The girl, we later discover, was called Fenchurch (after the railway station ticket queue in which she was conceived), and ever since first reading this, as a significantly younger human male, it has haunted me.  It has returned to me frequently.  Because, to me it seems more than just fiction.  I really think there is a simple answer.  Because, all complex systems are based on very simple rules.  This has been proven time and time again.  Consider Einstein's famously elegant equation.

So, of course, I've thought about what the answer might be ... a lot. Mostly, when I shouldn't be. People who know me will be aware of my tendency to drift into some other realm mid conversation. Annoying as this may be for them, trust me, it's far safer than when I've done it driving down the motorway on cruise control, only to return to reality and realise I've forgotten what the pedals do.

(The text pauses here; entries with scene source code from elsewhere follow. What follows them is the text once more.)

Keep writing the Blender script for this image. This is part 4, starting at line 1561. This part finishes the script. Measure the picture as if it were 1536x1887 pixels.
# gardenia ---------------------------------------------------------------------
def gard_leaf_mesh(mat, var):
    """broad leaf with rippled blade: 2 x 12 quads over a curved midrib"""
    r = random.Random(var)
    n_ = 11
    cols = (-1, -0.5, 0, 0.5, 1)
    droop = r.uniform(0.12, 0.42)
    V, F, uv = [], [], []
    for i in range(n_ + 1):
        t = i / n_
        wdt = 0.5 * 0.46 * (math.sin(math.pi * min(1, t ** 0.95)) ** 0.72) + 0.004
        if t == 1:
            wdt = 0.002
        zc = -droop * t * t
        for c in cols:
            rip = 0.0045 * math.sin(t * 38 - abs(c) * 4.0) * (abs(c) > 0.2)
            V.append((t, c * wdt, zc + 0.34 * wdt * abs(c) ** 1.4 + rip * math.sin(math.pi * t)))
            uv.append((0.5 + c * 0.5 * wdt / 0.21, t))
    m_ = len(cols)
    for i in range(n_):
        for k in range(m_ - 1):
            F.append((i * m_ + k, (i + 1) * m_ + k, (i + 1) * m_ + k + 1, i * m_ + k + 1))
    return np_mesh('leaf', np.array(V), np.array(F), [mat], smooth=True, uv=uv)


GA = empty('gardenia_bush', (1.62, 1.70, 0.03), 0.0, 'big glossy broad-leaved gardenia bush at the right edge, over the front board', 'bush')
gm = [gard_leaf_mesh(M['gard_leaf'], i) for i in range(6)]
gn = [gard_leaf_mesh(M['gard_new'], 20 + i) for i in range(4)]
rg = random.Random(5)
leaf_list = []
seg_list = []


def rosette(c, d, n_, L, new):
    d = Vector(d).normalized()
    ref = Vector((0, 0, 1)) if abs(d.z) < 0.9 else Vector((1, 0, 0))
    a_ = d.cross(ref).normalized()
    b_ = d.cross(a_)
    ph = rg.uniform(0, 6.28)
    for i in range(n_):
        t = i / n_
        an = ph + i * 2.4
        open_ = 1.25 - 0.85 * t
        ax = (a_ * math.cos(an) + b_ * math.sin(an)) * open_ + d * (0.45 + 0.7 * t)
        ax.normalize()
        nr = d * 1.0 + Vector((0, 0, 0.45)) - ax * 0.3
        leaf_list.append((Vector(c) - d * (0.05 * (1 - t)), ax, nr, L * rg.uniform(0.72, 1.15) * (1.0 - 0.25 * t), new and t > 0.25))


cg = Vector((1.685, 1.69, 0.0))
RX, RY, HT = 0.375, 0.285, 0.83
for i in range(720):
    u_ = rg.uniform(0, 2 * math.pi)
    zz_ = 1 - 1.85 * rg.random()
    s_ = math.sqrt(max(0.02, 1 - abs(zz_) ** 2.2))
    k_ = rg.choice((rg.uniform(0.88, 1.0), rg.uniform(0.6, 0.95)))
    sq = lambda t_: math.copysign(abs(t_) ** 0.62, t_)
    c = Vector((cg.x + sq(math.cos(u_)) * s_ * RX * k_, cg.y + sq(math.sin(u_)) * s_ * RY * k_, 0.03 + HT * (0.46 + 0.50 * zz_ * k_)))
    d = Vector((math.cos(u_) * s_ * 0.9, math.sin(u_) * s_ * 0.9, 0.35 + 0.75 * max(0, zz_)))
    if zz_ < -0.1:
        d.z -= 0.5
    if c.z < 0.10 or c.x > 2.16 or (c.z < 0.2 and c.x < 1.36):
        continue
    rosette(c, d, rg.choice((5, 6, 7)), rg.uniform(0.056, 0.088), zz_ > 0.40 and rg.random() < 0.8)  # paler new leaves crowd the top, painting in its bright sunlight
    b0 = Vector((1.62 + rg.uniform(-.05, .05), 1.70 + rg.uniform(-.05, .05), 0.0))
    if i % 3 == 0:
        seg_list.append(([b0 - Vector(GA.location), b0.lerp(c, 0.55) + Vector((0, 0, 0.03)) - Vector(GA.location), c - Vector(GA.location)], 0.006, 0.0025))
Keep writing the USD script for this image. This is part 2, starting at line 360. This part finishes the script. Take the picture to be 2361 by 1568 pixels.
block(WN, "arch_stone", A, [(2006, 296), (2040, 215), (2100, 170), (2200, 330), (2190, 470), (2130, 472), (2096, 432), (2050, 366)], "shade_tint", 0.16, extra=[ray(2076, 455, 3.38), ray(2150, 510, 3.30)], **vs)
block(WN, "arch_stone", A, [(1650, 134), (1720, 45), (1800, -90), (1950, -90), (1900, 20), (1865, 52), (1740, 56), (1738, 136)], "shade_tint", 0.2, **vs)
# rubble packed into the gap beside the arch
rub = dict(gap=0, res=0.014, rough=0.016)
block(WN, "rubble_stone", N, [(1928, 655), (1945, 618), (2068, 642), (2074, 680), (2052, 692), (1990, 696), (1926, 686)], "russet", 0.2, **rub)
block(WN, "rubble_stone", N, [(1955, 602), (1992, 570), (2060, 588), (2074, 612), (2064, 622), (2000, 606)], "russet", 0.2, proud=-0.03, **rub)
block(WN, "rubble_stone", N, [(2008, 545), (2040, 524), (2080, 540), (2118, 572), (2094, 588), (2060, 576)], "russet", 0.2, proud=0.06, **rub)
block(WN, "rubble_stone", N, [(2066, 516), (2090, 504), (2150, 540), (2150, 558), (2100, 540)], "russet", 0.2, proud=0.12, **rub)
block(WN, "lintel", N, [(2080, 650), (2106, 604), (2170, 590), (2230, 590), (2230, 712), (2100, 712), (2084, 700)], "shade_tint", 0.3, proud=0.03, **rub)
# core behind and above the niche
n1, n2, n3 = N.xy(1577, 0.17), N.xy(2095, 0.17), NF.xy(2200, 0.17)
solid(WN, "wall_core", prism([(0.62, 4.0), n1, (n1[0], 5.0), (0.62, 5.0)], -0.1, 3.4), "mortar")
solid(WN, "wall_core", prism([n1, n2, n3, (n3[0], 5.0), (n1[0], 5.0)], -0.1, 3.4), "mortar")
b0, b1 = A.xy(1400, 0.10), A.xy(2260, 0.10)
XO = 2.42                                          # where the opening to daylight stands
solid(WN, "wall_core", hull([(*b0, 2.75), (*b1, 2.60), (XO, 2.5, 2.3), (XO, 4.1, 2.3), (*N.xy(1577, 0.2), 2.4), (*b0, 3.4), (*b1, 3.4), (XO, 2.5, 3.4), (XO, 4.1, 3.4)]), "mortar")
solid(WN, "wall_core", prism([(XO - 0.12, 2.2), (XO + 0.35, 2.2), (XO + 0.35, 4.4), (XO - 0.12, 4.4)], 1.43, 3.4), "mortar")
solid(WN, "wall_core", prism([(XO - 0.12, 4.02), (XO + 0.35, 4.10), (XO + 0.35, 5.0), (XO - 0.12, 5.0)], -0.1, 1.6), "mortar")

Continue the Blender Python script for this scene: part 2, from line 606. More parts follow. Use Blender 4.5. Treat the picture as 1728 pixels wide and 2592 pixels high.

Anyway, I'm rambling. Back to the blog. My goal with this column is to seek out the essence of Fenchurch's lost epiphany. To find the simple answer - without nailing anyone to anything. The journey, I suspect, is long, for before we get anywhere near an Answer there are an awful lot of things that need to be discussed.  The intention is that that will occur here. I cannot promise as to how regularly my posts will arrive. But then, we've been tackling this problem for two thousand years already, so a short delay here and there will hopefully not serve to inconvenience too many.

Until my next post, with more meat on the bones, so long ... I'm off to eat some fish.

(PS: to pre-empt anyone who makes the rather obvious comment that the answer is 42, let me clarify that that is not the question we are considering.  I'm expecting the answer to be nearer 74.)